-- start of Material provided --
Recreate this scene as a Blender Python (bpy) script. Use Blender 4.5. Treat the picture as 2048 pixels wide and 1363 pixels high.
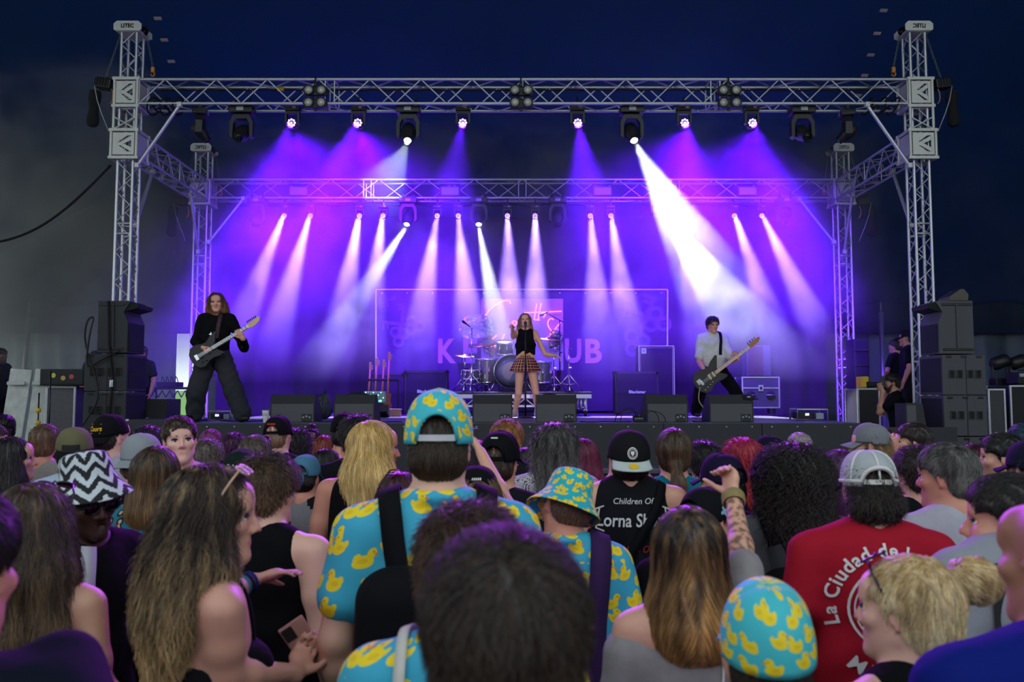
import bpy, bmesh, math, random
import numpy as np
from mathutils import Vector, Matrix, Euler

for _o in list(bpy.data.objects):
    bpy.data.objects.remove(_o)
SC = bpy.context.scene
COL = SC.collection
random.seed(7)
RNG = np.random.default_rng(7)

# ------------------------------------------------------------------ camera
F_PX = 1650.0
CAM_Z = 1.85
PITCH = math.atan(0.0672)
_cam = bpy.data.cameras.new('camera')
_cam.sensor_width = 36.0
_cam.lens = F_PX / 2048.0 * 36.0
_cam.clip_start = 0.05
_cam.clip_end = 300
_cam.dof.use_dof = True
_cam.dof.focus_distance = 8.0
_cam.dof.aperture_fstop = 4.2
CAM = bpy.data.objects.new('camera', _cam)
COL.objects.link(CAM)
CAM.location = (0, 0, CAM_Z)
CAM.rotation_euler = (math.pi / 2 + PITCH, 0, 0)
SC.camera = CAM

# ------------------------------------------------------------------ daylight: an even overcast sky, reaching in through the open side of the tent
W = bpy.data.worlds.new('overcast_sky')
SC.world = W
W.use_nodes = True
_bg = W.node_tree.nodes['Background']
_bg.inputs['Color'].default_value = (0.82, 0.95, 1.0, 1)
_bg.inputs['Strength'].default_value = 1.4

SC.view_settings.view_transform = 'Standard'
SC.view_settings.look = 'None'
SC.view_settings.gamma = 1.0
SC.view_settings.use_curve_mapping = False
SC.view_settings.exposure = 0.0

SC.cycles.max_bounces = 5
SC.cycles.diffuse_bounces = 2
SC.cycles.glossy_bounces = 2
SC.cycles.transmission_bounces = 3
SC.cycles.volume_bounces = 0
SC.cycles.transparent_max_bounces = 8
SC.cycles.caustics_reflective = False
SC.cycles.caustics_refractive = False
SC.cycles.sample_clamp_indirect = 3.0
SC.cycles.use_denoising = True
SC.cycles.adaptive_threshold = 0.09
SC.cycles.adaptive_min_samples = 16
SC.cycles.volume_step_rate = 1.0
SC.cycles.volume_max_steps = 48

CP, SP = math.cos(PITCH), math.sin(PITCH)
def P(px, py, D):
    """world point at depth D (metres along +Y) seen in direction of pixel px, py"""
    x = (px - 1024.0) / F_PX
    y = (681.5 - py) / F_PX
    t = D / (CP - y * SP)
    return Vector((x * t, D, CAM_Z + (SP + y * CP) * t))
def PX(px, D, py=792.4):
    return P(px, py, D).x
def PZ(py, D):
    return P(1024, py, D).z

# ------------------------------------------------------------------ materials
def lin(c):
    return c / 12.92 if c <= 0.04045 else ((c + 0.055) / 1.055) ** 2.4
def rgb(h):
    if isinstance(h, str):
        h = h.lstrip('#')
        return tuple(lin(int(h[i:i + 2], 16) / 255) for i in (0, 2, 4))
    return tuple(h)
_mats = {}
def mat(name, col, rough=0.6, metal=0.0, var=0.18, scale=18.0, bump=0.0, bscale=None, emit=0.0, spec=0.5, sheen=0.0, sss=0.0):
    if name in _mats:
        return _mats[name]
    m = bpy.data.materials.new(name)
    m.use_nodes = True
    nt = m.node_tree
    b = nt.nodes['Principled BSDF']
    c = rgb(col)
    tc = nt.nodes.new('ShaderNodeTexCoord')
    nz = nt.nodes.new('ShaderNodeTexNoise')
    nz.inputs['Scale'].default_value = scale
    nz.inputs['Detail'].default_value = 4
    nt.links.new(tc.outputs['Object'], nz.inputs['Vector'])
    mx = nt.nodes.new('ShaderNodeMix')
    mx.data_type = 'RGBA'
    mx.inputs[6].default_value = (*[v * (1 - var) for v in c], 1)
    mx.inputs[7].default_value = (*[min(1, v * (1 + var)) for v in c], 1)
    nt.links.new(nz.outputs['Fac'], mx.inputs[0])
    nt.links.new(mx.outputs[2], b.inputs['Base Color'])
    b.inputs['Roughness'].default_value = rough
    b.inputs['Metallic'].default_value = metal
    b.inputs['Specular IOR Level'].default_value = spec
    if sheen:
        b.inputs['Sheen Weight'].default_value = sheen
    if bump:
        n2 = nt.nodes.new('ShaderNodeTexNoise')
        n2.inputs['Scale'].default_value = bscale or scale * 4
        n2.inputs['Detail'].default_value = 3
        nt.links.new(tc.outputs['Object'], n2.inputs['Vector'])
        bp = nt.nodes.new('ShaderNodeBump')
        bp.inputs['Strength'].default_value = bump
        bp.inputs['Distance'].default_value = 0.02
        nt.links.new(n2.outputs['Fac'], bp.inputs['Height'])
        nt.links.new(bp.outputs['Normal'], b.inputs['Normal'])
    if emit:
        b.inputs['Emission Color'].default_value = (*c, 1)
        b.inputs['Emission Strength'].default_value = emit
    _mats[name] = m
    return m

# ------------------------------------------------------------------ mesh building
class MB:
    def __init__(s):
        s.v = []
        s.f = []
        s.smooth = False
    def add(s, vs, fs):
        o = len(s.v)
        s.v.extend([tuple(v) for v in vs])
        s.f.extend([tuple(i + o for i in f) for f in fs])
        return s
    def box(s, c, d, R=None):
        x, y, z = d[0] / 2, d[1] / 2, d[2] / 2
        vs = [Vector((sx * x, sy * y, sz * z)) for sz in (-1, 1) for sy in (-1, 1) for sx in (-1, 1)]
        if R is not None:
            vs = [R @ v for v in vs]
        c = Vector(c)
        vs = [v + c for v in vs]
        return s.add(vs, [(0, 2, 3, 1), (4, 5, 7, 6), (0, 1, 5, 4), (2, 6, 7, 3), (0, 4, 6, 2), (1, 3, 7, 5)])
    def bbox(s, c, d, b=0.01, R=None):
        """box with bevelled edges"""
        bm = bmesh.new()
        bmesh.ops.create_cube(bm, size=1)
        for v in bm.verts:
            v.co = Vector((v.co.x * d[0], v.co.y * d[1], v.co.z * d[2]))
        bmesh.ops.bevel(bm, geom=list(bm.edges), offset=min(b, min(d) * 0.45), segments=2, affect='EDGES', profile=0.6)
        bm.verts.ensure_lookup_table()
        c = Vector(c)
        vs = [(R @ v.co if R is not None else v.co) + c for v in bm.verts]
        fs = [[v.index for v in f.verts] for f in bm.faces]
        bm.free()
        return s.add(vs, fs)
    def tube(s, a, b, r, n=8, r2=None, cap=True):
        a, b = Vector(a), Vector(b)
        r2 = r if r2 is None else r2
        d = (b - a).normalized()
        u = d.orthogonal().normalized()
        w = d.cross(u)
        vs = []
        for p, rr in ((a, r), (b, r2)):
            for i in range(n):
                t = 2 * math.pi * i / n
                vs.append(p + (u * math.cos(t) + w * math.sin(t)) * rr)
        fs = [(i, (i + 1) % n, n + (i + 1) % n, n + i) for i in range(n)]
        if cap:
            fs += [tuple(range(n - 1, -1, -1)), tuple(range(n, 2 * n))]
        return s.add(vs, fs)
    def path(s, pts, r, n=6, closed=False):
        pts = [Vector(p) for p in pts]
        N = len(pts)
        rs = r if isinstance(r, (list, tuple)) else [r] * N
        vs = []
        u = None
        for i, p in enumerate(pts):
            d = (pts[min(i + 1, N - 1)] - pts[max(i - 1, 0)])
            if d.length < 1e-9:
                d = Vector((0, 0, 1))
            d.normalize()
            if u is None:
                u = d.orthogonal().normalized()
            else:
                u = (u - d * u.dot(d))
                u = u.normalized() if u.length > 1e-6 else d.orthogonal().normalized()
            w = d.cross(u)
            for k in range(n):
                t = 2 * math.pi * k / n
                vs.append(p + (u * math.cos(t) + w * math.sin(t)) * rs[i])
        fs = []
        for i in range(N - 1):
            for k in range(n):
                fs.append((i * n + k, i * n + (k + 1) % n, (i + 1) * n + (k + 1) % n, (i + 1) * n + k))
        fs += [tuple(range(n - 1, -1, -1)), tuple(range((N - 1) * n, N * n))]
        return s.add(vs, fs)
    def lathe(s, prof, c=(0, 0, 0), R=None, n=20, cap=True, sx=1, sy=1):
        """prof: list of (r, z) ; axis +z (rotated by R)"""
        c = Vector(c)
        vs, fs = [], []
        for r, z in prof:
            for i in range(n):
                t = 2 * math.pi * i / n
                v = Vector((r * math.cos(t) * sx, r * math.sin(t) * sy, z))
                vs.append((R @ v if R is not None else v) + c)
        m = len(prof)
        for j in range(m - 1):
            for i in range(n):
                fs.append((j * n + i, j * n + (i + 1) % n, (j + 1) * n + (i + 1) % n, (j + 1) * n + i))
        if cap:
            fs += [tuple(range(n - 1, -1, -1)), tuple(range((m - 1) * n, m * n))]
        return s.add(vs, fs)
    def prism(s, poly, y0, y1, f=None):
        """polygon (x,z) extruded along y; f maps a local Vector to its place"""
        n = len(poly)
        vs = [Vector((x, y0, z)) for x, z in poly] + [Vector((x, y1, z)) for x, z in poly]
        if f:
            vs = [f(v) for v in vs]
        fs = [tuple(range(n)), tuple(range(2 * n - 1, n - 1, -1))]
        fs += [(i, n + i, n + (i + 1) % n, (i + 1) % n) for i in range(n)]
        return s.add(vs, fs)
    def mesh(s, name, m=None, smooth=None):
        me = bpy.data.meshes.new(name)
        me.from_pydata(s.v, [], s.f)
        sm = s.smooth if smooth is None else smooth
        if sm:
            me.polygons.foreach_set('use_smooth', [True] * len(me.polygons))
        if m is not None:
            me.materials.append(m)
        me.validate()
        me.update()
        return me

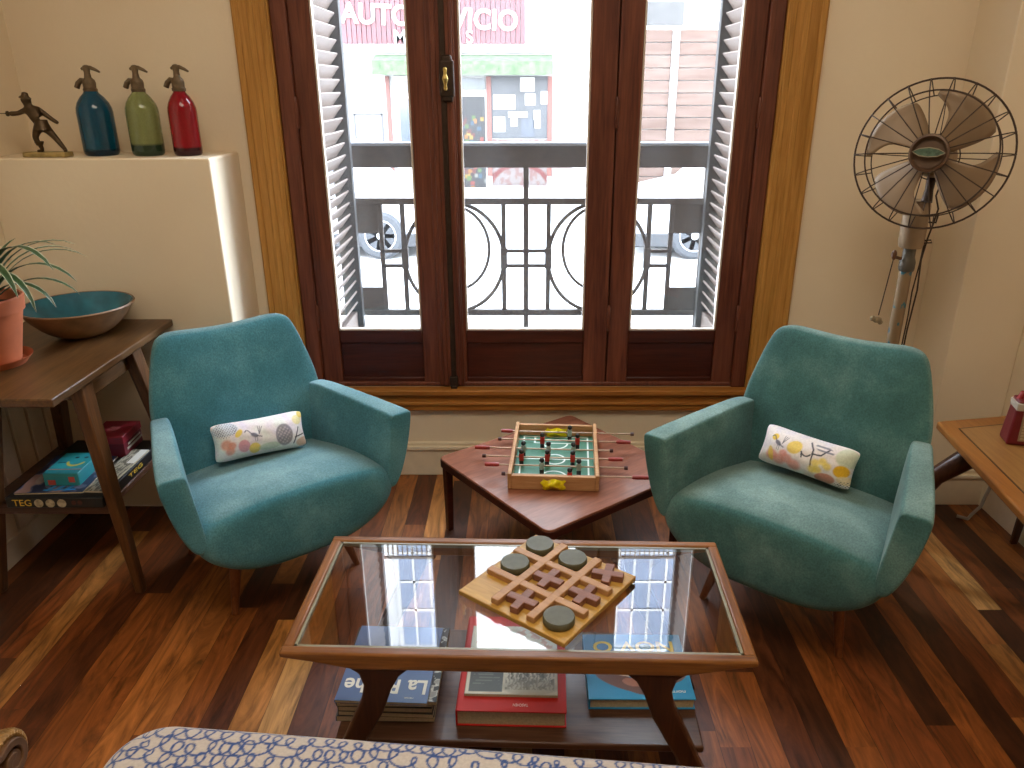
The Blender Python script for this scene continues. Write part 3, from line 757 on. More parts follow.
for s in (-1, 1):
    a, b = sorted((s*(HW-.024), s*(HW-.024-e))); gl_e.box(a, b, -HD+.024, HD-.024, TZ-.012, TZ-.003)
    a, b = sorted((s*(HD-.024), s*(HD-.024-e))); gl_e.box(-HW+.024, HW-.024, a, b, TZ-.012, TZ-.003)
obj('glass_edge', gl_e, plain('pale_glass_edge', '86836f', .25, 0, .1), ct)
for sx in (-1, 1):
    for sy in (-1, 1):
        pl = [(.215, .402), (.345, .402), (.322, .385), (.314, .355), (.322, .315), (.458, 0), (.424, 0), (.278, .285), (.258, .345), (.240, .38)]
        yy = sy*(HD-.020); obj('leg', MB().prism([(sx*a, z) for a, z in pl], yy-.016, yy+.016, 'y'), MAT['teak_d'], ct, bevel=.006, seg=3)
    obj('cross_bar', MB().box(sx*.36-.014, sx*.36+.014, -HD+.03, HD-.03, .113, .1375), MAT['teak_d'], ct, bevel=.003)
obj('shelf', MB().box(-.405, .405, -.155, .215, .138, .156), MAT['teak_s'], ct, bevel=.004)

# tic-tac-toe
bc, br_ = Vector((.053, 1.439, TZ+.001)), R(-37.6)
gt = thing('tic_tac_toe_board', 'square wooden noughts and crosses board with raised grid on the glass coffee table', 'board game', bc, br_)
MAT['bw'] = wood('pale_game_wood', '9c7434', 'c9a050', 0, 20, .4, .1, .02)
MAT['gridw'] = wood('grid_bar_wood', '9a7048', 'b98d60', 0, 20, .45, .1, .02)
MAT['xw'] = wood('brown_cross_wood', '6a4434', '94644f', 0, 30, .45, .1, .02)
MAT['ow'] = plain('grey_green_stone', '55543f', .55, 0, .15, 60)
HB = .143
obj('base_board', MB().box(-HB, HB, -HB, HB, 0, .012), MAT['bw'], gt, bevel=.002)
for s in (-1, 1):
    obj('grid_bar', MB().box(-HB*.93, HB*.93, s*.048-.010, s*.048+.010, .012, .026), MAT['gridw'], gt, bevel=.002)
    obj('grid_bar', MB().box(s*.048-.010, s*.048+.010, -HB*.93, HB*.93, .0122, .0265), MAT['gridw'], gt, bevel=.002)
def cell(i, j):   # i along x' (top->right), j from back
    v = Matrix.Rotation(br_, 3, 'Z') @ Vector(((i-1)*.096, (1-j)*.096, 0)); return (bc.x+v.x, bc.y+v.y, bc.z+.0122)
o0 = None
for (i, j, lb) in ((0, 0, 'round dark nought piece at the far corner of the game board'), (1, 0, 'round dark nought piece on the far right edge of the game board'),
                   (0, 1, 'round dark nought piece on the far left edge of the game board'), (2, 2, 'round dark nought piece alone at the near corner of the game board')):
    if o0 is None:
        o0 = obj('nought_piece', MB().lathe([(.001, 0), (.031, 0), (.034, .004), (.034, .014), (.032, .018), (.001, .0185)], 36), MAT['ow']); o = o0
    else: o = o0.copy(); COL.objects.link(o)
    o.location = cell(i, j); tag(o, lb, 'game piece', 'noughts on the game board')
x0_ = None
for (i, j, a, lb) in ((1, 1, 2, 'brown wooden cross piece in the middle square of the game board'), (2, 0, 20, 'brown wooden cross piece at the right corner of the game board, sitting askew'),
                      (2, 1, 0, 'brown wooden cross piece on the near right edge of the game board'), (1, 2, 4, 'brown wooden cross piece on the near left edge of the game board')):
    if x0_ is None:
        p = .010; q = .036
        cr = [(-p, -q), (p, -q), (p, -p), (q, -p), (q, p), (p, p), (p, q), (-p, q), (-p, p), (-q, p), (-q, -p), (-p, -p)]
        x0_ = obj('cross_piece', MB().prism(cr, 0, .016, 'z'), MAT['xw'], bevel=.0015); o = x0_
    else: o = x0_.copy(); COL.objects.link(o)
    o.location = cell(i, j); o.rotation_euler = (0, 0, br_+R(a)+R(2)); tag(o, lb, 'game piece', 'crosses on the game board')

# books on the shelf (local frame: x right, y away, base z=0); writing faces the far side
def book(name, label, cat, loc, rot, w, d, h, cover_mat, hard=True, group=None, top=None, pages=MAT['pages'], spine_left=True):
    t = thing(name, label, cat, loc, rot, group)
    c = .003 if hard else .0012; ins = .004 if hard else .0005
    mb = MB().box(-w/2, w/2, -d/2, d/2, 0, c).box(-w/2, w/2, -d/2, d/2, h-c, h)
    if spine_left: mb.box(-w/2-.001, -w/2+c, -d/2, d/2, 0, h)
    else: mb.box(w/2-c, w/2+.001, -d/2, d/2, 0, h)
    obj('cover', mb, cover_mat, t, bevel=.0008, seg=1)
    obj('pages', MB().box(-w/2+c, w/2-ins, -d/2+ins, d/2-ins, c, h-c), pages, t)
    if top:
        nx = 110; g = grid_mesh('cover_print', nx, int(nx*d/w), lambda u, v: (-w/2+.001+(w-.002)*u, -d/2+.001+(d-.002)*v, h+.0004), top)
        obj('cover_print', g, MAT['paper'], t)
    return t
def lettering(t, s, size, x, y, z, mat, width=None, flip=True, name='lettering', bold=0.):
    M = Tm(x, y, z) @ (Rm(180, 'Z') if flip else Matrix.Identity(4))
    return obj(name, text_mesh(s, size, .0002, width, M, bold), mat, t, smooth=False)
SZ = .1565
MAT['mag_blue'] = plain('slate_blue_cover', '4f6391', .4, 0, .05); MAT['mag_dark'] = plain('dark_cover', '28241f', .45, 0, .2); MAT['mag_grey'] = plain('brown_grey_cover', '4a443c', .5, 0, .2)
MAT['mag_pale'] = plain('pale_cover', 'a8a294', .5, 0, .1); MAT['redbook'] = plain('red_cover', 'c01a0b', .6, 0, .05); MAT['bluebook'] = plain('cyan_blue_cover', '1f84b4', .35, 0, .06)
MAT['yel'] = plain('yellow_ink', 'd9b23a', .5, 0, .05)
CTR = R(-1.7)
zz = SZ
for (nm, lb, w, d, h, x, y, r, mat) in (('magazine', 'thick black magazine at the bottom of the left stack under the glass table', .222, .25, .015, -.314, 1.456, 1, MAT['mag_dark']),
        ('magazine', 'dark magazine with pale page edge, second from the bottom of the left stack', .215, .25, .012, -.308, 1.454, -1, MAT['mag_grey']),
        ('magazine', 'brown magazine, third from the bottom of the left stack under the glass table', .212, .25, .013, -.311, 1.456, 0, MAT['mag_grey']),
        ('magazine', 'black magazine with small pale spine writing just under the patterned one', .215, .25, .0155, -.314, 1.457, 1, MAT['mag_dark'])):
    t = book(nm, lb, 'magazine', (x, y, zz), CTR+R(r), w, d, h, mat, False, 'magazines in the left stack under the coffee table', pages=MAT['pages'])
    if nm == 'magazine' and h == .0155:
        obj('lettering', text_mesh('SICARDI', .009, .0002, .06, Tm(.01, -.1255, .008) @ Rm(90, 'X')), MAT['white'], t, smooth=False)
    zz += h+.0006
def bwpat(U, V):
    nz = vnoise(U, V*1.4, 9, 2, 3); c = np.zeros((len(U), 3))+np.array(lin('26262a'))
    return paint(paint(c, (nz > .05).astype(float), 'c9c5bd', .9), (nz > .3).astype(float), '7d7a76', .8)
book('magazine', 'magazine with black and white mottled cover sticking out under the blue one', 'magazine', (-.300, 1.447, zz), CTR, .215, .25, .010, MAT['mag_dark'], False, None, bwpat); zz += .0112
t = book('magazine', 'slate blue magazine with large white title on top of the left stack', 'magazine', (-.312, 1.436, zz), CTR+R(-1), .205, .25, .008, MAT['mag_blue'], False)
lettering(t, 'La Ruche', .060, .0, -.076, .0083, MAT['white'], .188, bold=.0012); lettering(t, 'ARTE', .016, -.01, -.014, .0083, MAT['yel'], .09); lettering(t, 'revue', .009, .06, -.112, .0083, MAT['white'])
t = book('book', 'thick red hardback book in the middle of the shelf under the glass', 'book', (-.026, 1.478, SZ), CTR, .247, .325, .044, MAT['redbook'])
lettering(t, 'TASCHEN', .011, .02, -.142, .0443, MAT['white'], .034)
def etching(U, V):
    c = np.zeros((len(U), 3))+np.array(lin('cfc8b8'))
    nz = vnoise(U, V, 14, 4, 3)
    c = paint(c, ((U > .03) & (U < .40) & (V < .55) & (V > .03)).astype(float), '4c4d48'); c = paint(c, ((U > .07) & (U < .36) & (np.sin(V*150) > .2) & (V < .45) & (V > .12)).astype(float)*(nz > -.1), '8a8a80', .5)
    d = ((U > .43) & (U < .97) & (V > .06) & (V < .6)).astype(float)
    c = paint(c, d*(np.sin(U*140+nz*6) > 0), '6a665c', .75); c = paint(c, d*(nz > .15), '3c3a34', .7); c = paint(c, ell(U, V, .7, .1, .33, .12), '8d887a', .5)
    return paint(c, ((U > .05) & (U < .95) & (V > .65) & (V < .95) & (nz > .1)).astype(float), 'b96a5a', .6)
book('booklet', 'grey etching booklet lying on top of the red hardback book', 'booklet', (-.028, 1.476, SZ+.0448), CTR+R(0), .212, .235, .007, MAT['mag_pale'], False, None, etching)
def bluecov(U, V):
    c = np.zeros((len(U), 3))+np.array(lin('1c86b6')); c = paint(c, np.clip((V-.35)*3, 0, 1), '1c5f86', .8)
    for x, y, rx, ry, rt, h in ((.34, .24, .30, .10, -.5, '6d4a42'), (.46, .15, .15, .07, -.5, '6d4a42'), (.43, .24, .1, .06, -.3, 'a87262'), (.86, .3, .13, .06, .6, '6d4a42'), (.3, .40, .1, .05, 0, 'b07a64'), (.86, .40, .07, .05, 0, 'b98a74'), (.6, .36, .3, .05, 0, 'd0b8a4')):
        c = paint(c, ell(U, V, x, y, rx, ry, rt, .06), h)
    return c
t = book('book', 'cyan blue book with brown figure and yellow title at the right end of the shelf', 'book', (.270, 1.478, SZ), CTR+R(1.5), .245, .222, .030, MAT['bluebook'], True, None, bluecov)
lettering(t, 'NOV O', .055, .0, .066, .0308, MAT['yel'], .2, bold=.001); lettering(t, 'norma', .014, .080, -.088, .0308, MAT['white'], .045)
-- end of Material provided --
# [Work required]
Please give again the entries word for word, starting at the first line and ending with the line that contains "from mathutils import Vector, Matrix, Euler"; include both of those lines but none of the pictures.

# [Response to this task]
Recreate this scene as a Blender Python (bpy) script. Use Blender 4.5. Treat the picture as 2048 pixels wide and 1363 pixels high.
import bpy, bmesh, math, random
import numpy as np
from mathutils import Vector, Matrix, Euler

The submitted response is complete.